For the International Space Station's arm, the contractor SPAR Aerospace has made some dramatic departures from the Shuttle arm. Among the changes is the ability of the arm to inch-worm from one Power-Data Grapple Fixture (PDGF) to another.
They've also changed the joints so that they are offset opposing motors. The ISS Remote Manipulator System (RMS) has seven segments. The three outboard segments on each side are mirror images of each other, with an end effector plus power and data connectors on each end.
If either end effector is affixed to a PDGF, the other end can operate as a manipulator. If the free end grabs a PDGF (as opposed to a plain grapple fixture) on the object it is manipulating, it can provide power and data to the object.
This image has some more notes. The boom lengths are arbitrary; they were drawn short to fit the RMS into the box. The booms are about 6 inches in diameter, and the end effectors are about 9 inches in diameter.
Note that the outer part of each end effector can rotate. So you can think of the end affector, attached to a PDGF, as a yaw unit, and the multiple joints of the main RMS booms as the pitch unit.
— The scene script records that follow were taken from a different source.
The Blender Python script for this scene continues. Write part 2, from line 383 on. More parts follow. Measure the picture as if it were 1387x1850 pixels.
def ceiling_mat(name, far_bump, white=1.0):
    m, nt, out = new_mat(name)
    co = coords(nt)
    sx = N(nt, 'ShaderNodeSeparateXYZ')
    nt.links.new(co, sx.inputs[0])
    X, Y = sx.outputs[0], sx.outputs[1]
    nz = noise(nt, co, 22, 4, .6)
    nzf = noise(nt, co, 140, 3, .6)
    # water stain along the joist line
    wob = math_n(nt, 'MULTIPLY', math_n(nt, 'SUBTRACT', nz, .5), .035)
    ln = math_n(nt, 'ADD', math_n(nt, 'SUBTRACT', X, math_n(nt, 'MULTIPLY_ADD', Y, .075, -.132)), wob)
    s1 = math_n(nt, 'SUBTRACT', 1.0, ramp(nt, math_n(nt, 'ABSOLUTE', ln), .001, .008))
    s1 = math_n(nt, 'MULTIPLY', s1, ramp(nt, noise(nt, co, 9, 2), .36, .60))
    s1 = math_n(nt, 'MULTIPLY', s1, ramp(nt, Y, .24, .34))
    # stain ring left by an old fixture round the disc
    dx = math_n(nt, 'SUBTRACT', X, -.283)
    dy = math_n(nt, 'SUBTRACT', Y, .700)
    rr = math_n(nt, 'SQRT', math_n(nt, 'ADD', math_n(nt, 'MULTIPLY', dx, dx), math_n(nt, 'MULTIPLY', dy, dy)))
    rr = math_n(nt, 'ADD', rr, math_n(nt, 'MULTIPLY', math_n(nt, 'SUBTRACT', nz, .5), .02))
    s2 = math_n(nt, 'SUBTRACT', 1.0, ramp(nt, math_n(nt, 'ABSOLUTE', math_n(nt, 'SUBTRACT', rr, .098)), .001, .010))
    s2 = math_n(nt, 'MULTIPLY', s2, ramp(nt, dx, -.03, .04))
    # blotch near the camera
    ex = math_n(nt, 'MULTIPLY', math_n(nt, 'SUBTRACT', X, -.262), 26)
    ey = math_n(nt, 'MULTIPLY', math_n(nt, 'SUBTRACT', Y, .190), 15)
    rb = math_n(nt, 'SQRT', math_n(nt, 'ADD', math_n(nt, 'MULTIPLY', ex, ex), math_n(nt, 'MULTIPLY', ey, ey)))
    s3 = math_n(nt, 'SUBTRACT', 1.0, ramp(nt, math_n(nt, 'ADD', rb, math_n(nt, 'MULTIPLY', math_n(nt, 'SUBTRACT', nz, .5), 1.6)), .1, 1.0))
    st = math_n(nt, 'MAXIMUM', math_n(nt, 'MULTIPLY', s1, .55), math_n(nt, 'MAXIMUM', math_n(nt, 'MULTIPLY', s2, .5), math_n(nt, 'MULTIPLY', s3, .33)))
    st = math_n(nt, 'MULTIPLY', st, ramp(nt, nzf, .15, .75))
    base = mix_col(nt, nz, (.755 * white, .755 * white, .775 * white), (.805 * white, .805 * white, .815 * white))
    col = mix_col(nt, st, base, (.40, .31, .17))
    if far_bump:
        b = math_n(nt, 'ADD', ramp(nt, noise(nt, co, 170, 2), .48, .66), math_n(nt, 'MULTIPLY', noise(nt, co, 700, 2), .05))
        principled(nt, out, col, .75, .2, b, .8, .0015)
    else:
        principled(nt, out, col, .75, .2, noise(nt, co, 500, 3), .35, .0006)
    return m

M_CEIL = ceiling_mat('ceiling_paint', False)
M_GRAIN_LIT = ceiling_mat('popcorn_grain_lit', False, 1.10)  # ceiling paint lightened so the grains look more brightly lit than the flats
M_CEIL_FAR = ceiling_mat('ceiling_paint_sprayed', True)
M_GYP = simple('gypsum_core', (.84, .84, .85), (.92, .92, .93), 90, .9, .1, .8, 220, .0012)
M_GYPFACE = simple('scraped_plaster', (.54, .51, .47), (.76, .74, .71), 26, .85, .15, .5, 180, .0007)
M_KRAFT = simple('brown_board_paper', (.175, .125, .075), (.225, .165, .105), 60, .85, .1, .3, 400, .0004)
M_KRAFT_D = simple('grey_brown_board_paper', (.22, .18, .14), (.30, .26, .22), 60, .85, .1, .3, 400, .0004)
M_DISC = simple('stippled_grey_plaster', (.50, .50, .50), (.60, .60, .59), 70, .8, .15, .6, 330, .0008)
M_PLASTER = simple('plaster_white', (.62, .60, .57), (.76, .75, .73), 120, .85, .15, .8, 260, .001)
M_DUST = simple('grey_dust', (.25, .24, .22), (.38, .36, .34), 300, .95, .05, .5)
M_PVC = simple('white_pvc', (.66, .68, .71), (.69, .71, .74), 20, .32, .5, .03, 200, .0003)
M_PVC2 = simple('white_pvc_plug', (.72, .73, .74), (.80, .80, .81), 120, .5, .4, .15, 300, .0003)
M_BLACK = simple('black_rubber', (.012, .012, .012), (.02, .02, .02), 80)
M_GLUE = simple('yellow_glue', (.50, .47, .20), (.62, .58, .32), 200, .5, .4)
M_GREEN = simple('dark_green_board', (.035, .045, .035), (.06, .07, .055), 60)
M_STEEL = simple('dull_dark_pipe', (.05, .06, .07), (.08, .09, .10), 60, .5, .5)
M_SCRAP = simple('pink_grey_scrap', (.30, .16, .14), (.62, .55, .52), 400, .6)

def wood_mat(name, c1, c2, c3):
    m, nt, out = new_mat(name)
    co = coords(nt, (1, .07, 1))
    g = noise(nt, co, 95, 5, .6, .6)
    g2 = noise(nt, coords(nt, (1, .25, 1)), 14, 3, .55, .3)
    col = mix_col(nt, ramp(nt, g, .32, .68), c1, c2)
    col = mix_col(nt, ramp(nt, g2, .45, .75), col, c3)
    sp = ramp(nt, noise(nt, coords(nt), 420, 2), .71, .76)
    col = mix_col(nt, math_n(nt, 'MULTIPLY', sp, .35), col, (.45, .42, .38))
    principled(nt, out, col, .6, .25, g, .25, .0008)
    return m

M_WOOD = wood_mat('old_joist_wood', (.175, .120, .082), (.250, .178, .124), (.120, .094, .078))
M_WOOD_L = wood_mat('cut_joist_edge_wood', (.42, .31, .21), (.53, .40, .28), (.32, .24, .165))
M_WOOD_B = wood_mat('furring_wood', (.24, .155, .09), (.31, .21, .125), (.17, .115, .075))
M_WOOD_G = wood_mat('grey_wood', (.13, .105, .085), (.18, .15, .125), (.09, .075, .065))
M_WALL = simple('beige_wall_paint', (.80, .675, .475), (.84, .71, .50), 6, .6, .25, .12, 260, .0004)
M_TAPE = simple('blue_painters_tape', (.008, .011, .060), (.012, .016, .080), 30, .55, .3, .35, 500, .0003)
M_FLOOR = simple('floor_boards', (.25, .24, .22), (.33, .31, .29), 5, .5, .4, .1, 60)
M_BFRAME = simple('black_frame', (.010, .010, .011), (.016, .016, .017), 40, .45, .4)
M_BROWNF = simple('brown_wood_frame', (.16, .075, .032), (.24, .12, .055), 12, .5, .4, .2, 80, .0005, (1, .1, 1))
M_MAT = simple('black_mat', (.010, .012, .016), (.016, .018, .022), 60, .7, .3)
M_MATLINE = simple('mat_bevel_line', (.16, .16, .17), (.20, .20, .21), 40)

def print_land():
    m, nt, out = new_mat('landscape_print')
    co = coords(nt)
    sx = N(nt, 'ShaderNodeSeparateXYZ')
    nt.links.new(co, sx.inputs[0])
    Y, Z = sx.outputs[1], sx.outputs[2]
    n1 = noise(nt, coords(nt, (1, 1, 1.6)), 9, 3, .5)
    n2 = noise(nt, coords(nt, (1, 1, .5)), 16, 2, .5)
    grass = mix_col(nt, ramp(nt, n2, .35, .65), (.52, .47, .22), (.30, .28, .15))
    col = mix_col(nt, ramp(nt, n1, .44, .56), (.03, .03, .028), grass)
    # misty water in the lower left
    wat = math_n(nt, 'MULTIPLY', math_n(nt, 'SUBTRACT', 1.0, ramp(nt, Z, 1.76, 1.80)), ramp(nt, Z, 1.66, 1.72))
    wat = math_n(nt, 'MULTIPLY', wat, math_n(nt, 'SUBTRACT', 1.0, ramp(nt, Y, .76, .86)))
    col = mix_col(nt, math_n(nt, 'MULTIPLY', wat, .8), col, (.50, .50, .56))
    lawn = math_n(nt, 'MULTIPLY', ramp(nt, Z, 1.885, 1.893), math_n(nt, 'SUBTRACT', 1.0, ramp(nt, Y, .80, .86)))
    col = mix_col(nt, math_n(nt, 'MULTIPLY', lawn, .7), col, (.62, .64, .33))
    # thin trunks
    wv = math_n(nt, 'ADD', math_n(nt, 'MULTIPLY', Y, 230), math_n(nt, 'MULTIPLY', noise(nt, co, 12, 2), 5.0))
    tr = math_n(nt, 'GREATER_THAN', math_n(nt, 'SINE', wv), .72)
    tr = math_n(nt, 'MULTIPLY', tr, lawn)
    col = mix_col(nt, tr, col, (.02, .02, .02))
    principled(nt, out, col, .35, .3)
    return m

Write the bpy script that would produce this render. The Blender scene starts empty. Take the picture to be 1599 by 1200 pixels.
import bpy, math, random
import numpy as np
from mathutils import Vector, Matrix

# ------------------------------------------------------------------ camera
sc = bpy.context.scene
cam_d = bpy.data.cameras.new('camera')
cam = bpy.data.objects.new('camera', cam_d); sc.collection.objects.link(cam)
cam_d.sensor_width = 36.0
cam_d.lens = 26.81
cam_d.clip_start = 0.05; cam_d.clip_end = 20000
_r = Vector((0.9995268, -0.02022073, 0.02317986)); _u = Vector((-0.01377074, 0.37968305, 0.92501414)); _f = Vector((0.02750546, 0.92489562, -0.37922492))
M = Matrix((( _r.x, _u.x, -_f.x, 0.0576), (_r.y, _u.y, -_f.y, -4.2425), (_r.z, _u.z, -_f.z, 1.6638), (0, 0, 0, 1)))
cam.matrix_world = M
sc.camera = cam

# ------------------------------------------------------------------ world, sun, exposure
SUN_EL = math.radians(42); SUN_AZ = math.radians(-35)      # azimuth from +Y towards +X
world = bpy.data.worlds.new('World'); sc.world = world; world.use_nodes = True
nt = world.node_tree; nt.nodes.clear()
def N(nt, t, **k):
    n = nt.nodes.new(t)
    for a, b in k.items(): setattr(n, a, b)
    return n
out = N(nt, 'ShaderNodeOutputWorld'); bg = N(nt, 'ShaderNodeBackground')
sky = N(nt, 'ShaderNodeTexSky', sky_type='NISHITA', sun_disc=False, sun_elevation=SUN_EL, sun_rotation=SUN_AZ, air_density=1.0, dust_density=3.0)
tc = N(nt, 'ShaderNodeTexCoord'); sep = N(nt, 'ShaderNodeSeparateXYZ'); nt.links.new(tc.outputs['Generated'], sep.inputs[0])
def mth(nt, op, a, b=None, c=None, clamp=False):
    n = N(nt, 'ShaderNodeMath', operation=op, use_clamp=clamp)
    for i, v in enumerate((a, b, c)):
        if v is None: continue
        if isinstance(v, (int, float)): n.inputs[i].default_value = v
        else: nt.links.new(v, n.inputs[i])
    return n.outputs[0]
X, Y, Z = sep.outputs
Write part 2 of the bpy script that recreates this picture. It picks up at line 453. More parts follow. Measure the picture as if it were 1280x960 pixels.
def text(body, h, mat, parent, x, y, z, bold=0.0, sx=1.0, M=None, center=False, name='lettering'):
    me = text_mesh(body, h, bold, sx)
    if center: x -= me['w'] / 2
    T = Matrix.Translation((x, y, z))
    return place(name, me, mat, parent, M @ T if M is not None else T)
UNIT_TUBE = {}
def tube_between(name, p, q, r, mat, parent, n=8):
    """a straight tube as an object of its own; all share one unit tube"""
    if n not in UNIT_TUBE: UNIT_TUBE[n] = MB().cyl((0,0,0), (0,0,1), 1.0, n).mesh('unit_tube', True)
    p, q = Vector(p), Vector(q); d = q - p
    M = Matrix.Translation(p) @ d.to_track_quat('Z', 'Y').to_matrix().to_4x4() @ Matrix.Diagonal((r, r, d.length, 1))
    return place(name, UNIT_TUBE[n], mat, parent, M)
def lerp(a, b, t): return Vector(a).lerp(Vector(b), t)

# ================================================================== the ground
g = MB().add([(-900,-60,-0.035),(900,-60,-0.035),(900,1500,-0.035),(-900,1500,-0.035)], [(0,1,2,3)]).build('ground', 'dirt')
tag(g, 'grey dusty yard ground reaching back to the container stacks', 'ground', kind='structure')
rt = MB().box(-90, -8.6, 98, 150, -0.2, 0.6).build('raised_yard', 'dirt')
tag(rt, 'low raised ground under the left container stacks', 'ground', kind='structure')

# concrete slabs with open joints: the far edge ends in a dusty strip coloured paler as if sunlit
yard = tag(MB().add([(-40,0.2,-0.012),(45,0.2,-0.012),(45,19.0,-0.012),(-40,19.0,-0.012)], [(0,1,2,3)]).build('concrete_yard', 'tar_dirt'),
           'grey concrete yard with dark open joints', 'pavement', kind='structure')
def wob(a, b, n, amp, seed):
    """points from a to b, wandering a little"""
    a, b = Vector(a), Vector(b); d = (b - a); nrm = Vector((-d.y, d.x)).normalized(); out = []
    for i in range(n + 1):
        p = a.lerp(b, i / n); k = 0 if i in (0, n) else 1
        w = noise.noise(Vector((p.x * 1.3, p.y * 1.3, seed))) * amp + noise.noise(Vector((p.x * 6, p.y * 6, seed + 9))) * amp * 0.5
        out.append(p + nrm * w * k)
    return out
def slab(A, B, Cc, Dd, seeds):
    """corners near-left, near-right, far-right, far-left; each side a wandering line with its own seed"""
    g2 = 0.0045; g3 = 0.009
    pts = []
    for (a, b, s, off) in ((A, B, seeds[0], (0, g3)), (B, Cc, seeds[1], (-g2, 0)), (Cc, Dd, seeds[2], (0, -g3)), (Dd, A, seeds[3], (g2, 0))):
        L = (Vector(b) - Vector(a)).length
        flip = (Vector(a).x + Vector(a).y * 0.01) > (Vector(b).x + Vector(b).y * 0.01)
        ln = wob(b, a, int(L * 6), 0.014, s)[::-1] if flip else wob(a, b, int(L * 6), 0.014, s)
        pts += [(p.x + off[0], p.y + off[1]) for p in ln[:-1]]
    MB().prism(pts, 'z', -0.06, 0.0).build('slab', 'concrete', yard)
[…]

There's a roll joint at each end effector that can rotate in a plane 90 degrees from the main arm joints, allow the RMS to position its free end effector in any point in space within its reach, and in any orientation.
You can add as many booms as you want, the seven segments should be enough to do just about anything. Offset each boom in a stack so that each motor can rotate a full 360 degrees. That gets us away from the joint singularities which plague the Shuttle RMS.